La montée de la judiciarisation et l’arrivée du concept de Gouvernance d’entreprise ont fait prendre conscience aux entreprises de l’importance de maîtriser leur production documentaire. L’archivage a longtemps été considéré par les entreprises comme une charge, un coût ou une obligation sans valeur. L’objectif était surtout de faire « disparaître » le papier des bureaux ou de libérer de l’espace sur les serveurs. Aujourd’hui, nombreuses sont les Directions Générales qui reconnaissent la nécessité de conserver pour préserver les traces et les preuves de leurs activités. La publication de la norme ISO 15489 sur le Records Management il y a plus de 10 ans maintenant a permis de conceptualiser une approche de l’archivage plus en phase avec les besoins des entreprises. Dans le même temps l’engouement pour la gestion et le partage des connaissances a pris un essor considérable. En parallèle à l’approche RM se développait une démarche KM (Knowledge Management). Force est de constater que si ces deux démarches ont au moins un point commun : la gestion de l’information, jamais elles ne parviennent réellement à se rencontrer dans les entreprises ! J’ai eu à mener différents projets d’archivage et je me suis toujours appuyée sur la norme 15489 sans jamais réellement me poser la question des liens entre KM et RM. La mise en œuvre d’une politique d’archivage au sein de la Recherche et Innovation de l’Oréal m’a amenée à repenser les besoins de l’entreprise et des collaborateurs. En effet, analyser l’information managée par le KM ou relevant du RM, c’est constater que ces deux démarches ont un périmètre documentaire commun. Il s’agit de prendre en compte des documents à la fois engageants mais aussi de connaissance. Ils sont engageants pour l’entreprise ou ses dirigeants et de connaissance pour les collaborateurs.
En effet parler d’archivage en ne mettant en avant que les seules exigences règlementaires est, à mon sens, trop restrictif et ne reflète pas tous les besoins en R&D. En revanche prendre en compte les connaissances produites en interne c’est permettre la valorisation du savoir des experts et ce, à deux niveaux dont l’un va permettre de répondre aux besoins de traçabilité des engagements pris par l’entreprise.
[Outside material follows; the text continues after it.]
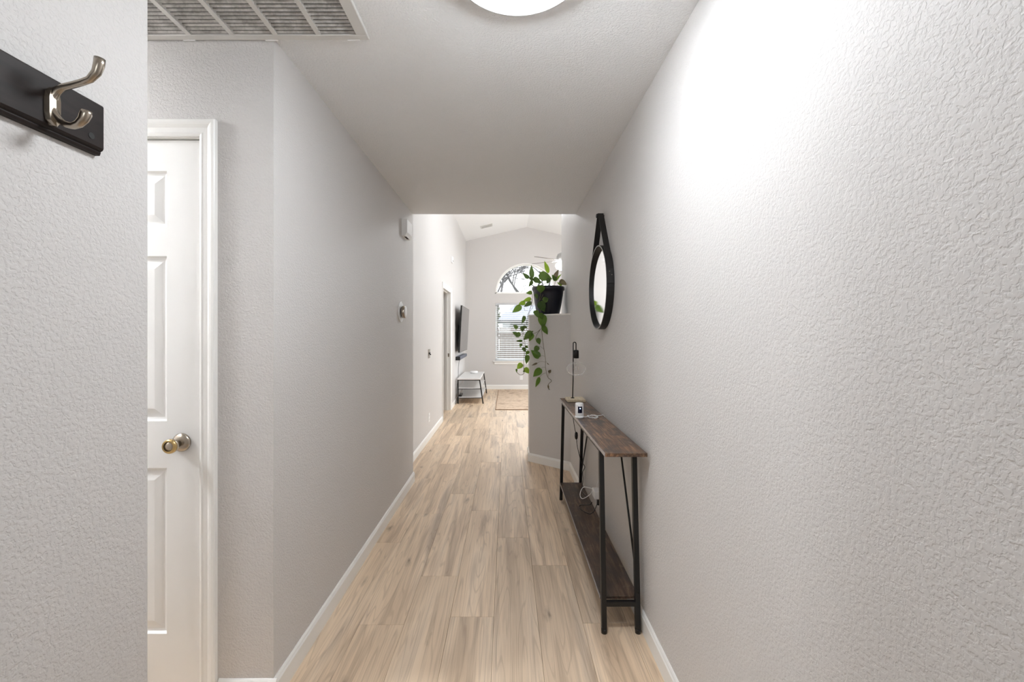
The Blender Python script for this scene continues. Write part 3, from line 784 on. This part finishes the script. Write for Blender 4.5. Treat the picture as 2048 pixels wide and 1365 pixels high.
# ---- table lamp with globe bulb
ly = 3.27; lx = .515
tl = thing('table_lamp', (lx, ly, TT), 'black wire table lamp with large clear globe bulb on the console', 'table lamp')
MB().box(lx-.060, lx+.078, ly-.075, ly+.072, TT, TT+.022).build('base', 'ash_wood', tl, bevel=.006, seg=3)
rx = P(1146.2, 790, ly).x; cx_ = P(1152, 790, ly).x
zt_ = CAMZ - (685-VY)*ly/FPX
hr = (cx_ - rx)*.5
pts = [(rx-.004, ly, TT+.022), (rx, ly, 1.0), (rx+.001, ly, zt_-hr)] + [(rx+hr-hr*math.cos(a_), ly, zt_-hr+hr*math.sin(a_)) for a_ in [PI*k/8 for k in range(1, 9)]] + [(cx_, ly, zt_-.062)]
MB().tube(pts, .0042, 10).build('stem', 'black_metal', tl)
MB().lathe([(.014,0),(.014,.004)], (rx-.004, ly, TT+.022), n=20).build('stem_collar', 'black_metal', tl)
zs0 = CAMZ - (701-VY)*ly/FPX; zs1 = CAMZ - (717-VY)*ly/FPX
MB().lathe([(.006,.004),(.020,0),(.0215,-.006),(.0215,zs1-zs0+.001),(.018,zs1-zs0)], (cx_, ly, zs0), n=28).build('socket', 'black_metal', tl)
gz = CAMZ - (738-VY)*ly/FPX; GR, GH = .073, .055
prof = [(.0155, zs1-gz), (.0165, zs1-gz-.006), (.017, .060), (.024, .052)]
for k in range(2, 17):
    a_ = PI*k/16 + .16 if k < 8 else PI*k/16
    prof.append((max(GR*math.sin(min(a_, PI)), .001), GH*math.cos(min(a_, PI))))
bulb = MB().lathe(prof, (cx_, ly, gz), n=40, cap0=False, cap1=False).build('globe_bulb', 'bulb_glass', tl); bulb['label'] = 'large clear glass globe bulb'
MB().tube([(cx_, ly, zs1), (cx_, ly, gz+.022)], .0045, 8).build('bulb_stem', 'bulb_glass', bulb)
fl_pts = []
for k in range(14):
    a_ = 2*PI*k/14; fl_pts.append((cx_ + .020*math.cos(a_), ly + .020*math.sin(a_), gz + (.018 if k % 2 else -.012)))
MB().tube(fl_pts, .0009, 5).build('filament', 'filament', bulb)
# cord
cp = [P(1148, 838, 3.30), P(1149, 852, 3.30), P(1152, 866, 3.30)]
cpts = [(rx, ly+.16, TT-.002)] + [P(1147.5,845,3.38), P(1150,860,3.37), P(1152.6,871,3.36), P(1153.5,884,3.36), P(1156,900,3.34), P(1162,922,3.30), P(1169.5,934,3.24), P(1165.5,945,3.22), P(1166,960,3.22), P(1163.5,980,3.2), P(1166,986,3.12), P(1172,993,3.02)]
def smooth(pts, n=6):
    pts = [Vector(p) for p in pts]; out = []
    for i in range(len(pts)-1):
        p0, p1, p2, p3 = pts[max(i-1,0)], pts[i], pts[i+1], pts[min(i+2,len(pts)-1)]
        for k in range(n):
            t = k/n
            out.append(.5*((2*p1)+(p2-p0)*t+(2*p0-5*p1+4*p2-p3)*t*t+(3*p1-p0-3*p2+p3)*t**3))
    out.append(pts[-1]); return out
cord = MB().tube(smooth(cpts), .0028, 6).build('cord', 'black_plastic', tl)
pc = Vector(P(1152.6, 872, 3.36))
MB().lathe([(.004,.030),(.011,.022),(.013,0),(.011,-.022),(.004,-.030)], pc, n=12, su=1, sv=.7).build('inline_switch', 'black_plastic', cord)

# ---- security camera
cy_, ccx = 2.625, .447
sc_ = thing('security_camera', (ccx, cy_, TT), 'white cylindrical indoor camera with glossy black face on the console', 'camera')
MB().lathe([(.026,0),(.027,.003),(.027,.011),(.0245,.0125)], (ccx, cy_, TT), n=32).build('stand', 'white_plastic', sc_)
MB().lathe([(.0245,.0125),(.0255,.016),(.0255,.084),(.0235,.090),(.018,.092)], (ccx, cy_, TT), n=32).build('body', 'white_plastic', sc_)
rings = []
for z in (.032, .072):
    ring = []
    for k in range(9):
        a_ = -PI/2 + (-.52 + 1.04*k/8); ring.append((ccx + .0262*math.cos(a_), cy_ + .0262*math.sin(a_), TT+z))
    for k in range(8, -1, -1):
        a_ = -PI/2 + (-.52 + 1.04*k/8); ring.append((ccx + .0245*math.cos(a_), cy_ + .0245*math.sin(a_), TT+z))
    rings.append(ring)
fc = MB().loft(rings).build('face_panel', 'camera_lens', sc_); fc['label'] = 'dark blue glossy lens panel'
MB().sphere((ccx, cy_-.0262, TT+.060), .0025, 12).build('status_light', 'blue_led', fc)
cw = [(ccx+.024, cy_+.005, TT+.006), (ccx+.035, cy_-.004, TT+.004)]
for k in range(30):
    a_ = 2*PI*k/11 + 2.6; cw.append((ccx+.082 + (.030+.003*math.sin(k*1.3))*math.cos(a_), cy_-.005+(.040+.004*math.cos(k*.9))*math.sin(a_), TT+.004+.003*(k % 3)))
cw += [(ccx+.115, cy_+.03, TT+.005), (ccx+.14, cy_+.045, TT+.004), (.612, cy_+.05, TT+.001), (.616, cy_+.02, TT-.06), (.616, 2.72, .62), (.614, 2.80, .50), P(1199,950,2.86), P(1193,975,2.87), P(1190,990,2.86)]
MB().tube(smooth(cw, 3), .0019, 6).build('usb_cable', 'white_plastic', sc_)['label'] = 'white coiled cable'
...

Les archives sont à l’actif du bilan des entreprises en ce qu’elles représentent une valeur contenue dans des documents engageants. De la même manière, le savoir des experts est à la fois une valeur pour le fonctionnement de toute organisation mais aussi un savoir à partir duquel le management peut s’engager. Préserver les savoirs des experts c’est valoriser leur expérience et leurs connaissances acquises au fil des années. C’est à mon sens, un apport considérable à toute démarche d’archivage. En effet archiver ce n’est pas seulement conserver et détruire, c’est aussi savoir pourquoi et pour qui on conserve. C’est un acte de gestion fort qui démontre l’engagement et la connaissance des managers dans ce représente l’information produite, les savoirs sur lesquels peuvent reposer leurs choix. En fait, gérer les documents avec prise en compte de règles de gestion et dans le respect d’une politique d’archivage validée par les décideurs, c’est adopter une démarche d’archivage managérial.
C’est aussi permettre à l’entreprise d’anticiper sur des besoins futurs : démontrer, prouver expliquer. L’archivage managérial c’est prendre en compte les lois qui définissent les documents à conserver, la gestion des connaissances qui permettra à la fois de protéger les savoirs mais aussi d’aider à l’innovation et enfin, l’expérience de ré-utilisation d’informations qui donne de la valeur probante à certains documents (le choix d’utilisation d’une matière première en s’appuyant sur les expériences d’un chercheur ou sur les écrits d’un collaborateur mondial reconnu par ses pairs°
L’archivage managérial c’est donner un sens et un contexte aux décisions prises soit par les collaborateurs soit par le management. C’est le moyen d’expliquer pourquoi, dans quelles conditions et fonction de quel état de l’art et des connaissances une décision a été prise.
L’union du Knowledge Management et du Records Management, dans ce qu’elle permet à la fois de répondre aux besoins des collaborateurs (protéger, valoriser et partager leur savoir) et aux besoins de l’entreprise (protéger, maîtriser et tracer les documents engageants) est une approche pragmatique des besoins de gouvernance de l’information.